----- Dataset content

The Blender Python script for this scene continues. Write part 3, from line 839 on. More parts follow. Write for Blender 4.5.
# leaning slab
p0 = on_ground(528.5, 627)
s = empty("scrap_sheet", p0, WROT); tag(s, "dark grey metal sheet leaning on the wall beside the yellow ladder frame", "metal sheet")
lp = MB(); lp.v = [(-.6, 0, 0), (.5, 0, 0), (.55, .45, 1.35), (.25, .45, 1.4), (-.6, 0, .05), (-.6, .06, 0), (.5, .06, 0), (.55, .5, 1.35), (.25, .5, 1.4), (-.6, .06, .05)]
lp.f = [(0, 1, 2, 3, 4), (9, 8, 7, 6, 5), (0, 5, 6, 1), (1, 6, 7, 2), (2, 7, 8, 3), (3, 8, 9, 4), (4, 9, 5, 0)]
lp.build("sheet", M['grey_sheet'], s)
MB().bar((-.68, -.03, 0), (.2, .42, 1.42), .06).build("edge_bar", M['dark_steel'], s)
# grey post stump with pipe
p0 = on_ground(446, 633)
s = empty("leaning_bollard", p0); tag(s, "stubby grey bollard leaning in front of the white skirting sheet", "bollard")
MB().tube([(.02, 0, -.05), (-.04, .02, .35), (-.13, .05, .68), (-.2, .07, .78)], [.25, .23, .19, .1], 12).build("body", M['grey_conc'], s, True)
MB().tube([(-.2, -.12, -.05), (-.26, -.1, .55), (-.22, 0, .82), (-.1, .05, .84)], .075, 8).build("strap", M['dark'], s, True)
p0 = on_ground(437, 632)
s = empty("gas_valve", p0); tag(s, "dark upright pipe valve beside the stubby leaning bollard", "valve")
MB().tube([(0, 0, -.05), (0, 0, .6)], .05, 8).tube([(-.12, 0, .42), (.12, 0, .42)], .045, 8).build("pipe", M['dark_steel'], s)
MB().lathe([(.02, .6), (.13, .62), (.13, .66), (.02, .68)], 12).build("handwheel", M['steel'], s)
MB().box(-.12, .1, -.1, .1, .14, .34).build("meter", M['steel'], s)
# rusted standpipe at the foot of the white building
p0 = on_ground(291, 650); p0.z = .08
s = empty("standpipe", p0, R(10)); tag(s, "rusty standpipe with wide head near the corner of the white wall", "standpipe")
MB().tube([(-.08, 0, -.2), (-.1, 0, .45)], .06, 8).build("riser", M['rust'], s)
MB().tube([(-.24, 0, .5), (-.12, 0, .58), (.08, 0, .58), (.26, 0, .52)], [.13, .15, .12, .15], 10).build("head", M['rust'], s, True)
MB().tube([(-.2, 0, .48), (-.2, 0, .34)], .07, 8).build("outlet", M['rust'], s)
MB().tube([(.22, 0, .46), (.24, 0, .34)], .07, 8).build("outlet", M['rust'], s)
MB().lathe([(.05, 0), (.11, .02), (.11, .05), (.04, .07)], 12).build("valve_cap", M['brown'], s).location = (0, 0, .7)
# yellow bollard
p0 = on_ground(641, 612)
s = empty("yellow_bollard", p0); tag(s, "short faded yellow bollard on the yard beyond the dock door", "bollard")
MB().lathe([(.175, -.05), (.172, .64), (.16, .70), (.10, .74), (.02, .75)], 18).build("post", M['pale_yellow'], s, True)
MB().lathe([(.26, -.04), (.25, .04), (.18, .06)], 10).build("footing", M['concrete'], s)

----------

The task. Reproduce all data above, unchanged.

Expected answer.
The Blender Python script for this scene continues. Write part 3, from line 839 on. More parts follow. Write for Blender 4.5.
# leaning slab
p0 = on_ground(528.5, 627)
s = empty("scrap_sheet", p0, WROT); tag(s, "dark grey metal sheet leaning on the wall beside the yellow ladder frame", "metal sheet")
lp = MB(); lp.v = [(-.6, 0, 0), (.5, 0, 0), (.55, .45, 1.35), (.25, .45, 1.4), (-.6, 0, .05), (-.6, .06, 0), (.5, .06, 0), (.55, .5, 1.35), (.25, .5, 1.4), (-.6, .06, .05)]
lp.f = [(0, 1, 2, 3, 4), (9, 8, 7, 6, 5), (0, 5, 6, 1), (1, 6, 7, 2), (2, 7, 8, 3), (3, 8, 9, 4), (4, 9, 5, 0)]
lp.build("sheet", M['grey_sheet'], s)
MB().bar((-.68, -.03, 0), (.2, .42, 1.42), .06).build("edge_bar", M['dark_steel'], s)
# grey post stump with pipe
p0 = on_ground(446, 633)
s = empty("leaning_bollard", p0); tag(s, "stubby grey bollard leaning in front of the white skirting sheet", "bollard")
MB().tube([(.02, 0, -.05), (-.04, .02, .35), (-.13, .05, .68), (-.2, .07, .78)], [.25, .23, .19, .1], 12).build("body", M['grey_conc'], s, True)
MB().tube([(-.2, -.12, -.05), (-.26, -.1, .55), (-.22, 0, .82), (-.1, .05, .84)], .075, 8).build("strap", M['dark'], s, True)
p0 = on_ground(437, 632)
s = empty("gas_valve", p0); tag(s, "dark upright pipe valve beside the stubby leaning bollard", "valve")
MB().tube([(0, 0, -.05), (0, 0, .6)], .05, 8).tube([(-.12, 0, .42), (.12, 0, .42)], .045, 8).build("pipe", M['dark_steel'], s)
MB().lathe([(.02, .6), (.13, .62), (.13, .66), (.02, .68)], 12).build("handwheel", M['steel'], s)
MB().box(-.12, .1, -.1, .1, .14, .34).build("meter", M['steel'], s)
# rusted standpipe at the foot of the white building
p0 = on_ground(291, 650); p0.z = .08
s = empty("standpipe", p0, R(10)); tag(s, "rusty standpipe with wide head near the corner of the white wall", "standpipe")
MB().tube([(-.08, 0, -.2), (-.1, 0, .45)], .06, 8).build("riser", M['rust'], s)
MB().tube([(-.24, 0, .5), (-.12, 0, .58), (.08, 0, .58), (.26, 0, .52)], [.13, .15, .12, .15], 10).build("head", M['rust'], s, True)
MB().tube([(-.2, 0, .48), (-.2, 0, .34)], .07, 8).build("outlet", M['rust'], s)
MB().tube([(.22, 0, .46), (.24, 0, .34)], .07, 8).build("outlet", M['rust'], s)
MB().lathe([(.05, 0), (.11, .02), (.11, .05), (.04, .07)], 12).build("valve_cap", M['brown'], s).location = (0, 0, .7)
# yellow bollard
p0 = on_ground(641, 612)
s = empty("yellow_bollard", p0); tag(s, "short faded yellow bollard on the yard beyond the dock door", "bollard")
MB().lathe([(.175, -.05), (.172, .64), (.16, .70), (.10, .74), (.02, .75)], 18).build("post", M['pale_yellow'], s, True)
MB().lathe([(.26, -.04), (.25, .04), (.18, .06)], 10).build("footing", M['concrete'], s)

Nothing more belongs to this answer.